DO THIS =
Repeat the listing below in full, exactly as it stands.

GIVEN INFORMATION =
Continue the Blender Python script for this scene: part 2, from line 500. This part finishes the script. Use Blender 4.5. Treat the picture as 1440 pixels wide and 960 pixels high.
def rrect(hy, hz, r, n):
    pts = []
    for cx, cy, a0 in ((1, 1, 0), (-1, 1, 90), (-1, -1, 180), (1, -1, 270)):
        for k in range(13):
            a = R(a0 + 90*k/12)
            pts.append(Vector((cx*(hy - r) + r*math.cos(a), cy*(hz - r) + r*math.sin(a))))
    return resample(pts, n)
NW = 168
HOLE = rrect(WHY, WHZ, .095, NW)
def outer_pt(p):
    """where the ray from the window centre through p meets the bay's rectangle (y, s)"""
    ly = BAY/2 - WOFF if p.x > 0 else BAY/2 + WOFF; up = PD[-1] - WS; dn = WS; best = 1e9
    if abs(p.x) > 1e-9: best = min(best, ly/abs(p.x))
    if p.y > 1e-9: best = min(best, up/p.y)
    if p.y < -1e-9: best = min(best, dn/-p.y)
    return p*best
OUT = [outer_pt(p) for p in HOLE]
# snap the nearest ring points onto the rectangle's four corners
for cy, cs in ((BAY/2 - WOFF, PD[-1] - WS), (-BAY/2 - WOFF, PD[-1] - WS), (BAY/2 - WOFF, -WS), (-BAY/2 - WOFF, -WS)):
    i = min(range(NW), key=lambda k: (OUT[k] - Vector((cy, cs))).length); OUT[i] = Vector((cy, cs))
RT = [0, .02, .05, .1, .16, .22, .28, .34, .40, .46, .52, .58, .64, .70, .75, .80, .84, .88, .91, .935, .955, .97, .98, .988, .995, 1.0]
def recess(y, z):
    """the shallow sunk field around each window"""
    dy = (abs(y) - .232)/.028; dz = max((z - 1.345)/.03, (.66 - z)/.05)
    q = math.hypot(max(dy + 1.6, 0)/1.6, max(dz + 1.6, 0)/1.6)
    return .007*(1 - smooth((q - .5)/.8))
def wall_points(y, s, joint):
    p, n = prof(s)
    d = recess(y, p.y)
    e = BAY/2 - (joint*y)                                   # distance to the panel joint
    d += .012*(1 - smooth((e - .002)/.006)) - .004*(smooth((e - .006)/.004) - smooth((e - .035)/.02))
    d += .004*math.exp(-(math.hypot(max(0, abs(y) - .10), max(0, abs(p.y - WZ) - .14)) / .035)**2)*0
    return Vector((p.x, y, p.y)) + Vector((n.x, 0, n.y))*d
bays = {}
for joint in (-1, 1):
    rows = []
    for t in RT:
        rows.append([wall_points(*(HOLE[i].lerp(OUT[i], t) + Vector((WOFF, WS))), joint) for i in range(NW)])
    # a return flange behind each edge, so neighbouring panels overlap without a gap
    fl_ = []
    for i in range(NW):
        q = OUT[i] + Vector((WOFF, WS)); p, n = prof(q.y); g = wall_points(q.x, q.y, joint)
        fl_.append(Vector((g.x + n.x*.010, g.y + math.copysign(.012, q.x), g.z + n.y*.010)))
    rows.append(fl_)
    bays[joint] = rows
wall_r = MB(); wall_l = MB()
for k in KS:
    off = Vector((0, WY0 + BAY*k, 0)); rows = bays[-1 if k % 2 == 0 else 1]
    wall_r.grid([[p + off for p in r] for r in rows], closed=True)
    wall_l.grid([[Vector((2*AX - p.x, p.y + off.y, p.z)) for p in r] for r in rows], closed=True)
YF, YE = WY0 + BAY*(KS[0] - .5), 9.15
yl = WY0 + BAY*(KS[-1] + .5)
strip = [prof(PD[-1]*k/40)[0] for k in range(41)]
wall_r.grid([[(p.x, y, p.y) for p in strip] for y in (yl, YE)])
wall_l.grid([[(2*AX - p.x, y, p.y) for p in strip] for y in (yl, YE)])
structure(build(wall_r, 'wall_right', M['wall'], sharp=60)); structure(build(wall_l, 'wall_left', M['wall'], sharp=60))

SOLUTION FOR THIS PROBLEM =
Continue the Blender Python script for this scene: part 2, from line 500. This part finishes the script. Use Blender 4.5. Treat the picture as 1440 pixels wide and 960 pixels high.
def rrect(hy, hz, r, n):
    pts = []
    for cx, cy, a0 in ((1, 1, 0), (-1, 1, 90), (-1, -1, 180), (1, -1, 270)):
        for k in range(13):
            a = R(a0 + 90*k/12)
            pts.append(Vector((cx*(hy - r) + r*math.cos(a), cy*(hz - r) + r*math.sin(a))))
    return resample(pts, n)
NW = 168
HOLE = rrect(WHY, WHZ, .095, NW)
def outer_pt(p):
    """where the ray from the window centre through p meets the bay's rectangle (y, s)"""
    ly = BAY/2 - WOFF if p.x > 0 else BAY/2 + WOFF; up = PD[-1] - WS; dn = WS; best = 1e9
    if abs(p.x) > 1e-9: best = min(best, ly/abs(p.x))
    if p.y > 1e-9: best = min(best, up/p.y)
    if p.y < -1e-9: best = min(best, dn/-p.y)
    return p*best
OUT = [outer_pt(p) for p in HOLE]
# snap the nearest ring points onto the rectangle's four corners
for cy, cs in ((BAY/2 - WOFF, PD[-1] - WS), (-BAY/2 - WOFF, PD[-1] - WS), (BAY/2 - WOFF, -WS), (-BAY/2 - WOFF, -WS)):
    i = min(range(NW), key=lambda k: (OUT[k] - Vector((cy, cs))).length); OUT[i] = Vector((cy, cs))
RT = [0, .02, .05, .1, .16, .22, .28, .34, .40, .46, .52, .58, .64, .70, .75, .80, .84, .88, .91, .935, .955, .97, .98, .988, .995, 1.0]
def recess(y, z):
    """the shallow sunk field around each window"""
    dy = (abs(y) - .232)/.028; dz = max((z - 1.345)/.03, (.66 - z)/.05)
    q = math.hypot(max(dy + 1.6, 0)/1.6, max(dz + 1.6, 0)/1.6)
    return .007*(1 - smooth((q - .5)/.8))
def wall_points(y, s, joint):
    p, n = prof(s)
    d = recess(y, p.y)
    e = BAY/2 - (joint*y)                                   # distance to the panel joint
    d += .012*(1 - smooth((e - .002)/.006)) - .004*(smooth((e - .006)/.004) - smooth((e - .035)/.02))
    d += .004*math.exp(-(math.hypot(max(0, abs(y) - .10), max(0, abs(p.y - WZ) - .14)) / .035)**2)*0
    return Vector((p.x, y, p.y)) + Vector((n.x, 0, n.y))*d
bays = {}
for joint in (-1, 1):
    rows = []
    for t in RT:
        rows.append([wall_points(*(HOLE[i].lerp(OUT[i], t) + Vector((WOFF, WS))), joint) for i in range(NW)])
    # a return flange behind each edge, so neighbouring panels overlap without a gap
    fl_ = []
    for i in range(NW):
        q = OUT[i] + Vector((WOFF, WS)); p, n = prof(q.y); g = wall_points(q.x, q.y, joint)
        fl_.append(Vector((g.x + n.x*.010, g.y + math.copysign(.012, q.x), g.z + n.y*.010)))
    rows.append(fl_)
    bays[joint] = rows
wall_r = MB(); wall_l = MB()
for k in KS:
    off = Vector((0, WY0 + BAY*k, 0)); rows = bays[-1 if k % 2 == 0 else 1]
    wall_r.grid([[p + off for p in r] for r in rows], closed=True)
    wall_l.grid([[Vector((2*AX - p.x, p.y + off.y, p.z)) for p in r] for r in rows], closed=True)
YF, YE = WY0 + BAY*(KS[0] - .5), 9.15
yl = WY0 + BAY*(KS[-1] + .5)
strip = [prof(PD[-1]*k/40)[0] for k in range(41)]
wall_r.grid([[(p.x, y, p.y) for p in strip] for y in (yl, YE)])
wall_l.grid([[(2*AX - p.x, y, p.y) for p in strip] for y in (yl, YE)])
structure(build(wall_r, 'wall_right', M['wall'], sharp=60)); structure(build(wall_l, 'wall_left', M['wall'], sharp=60))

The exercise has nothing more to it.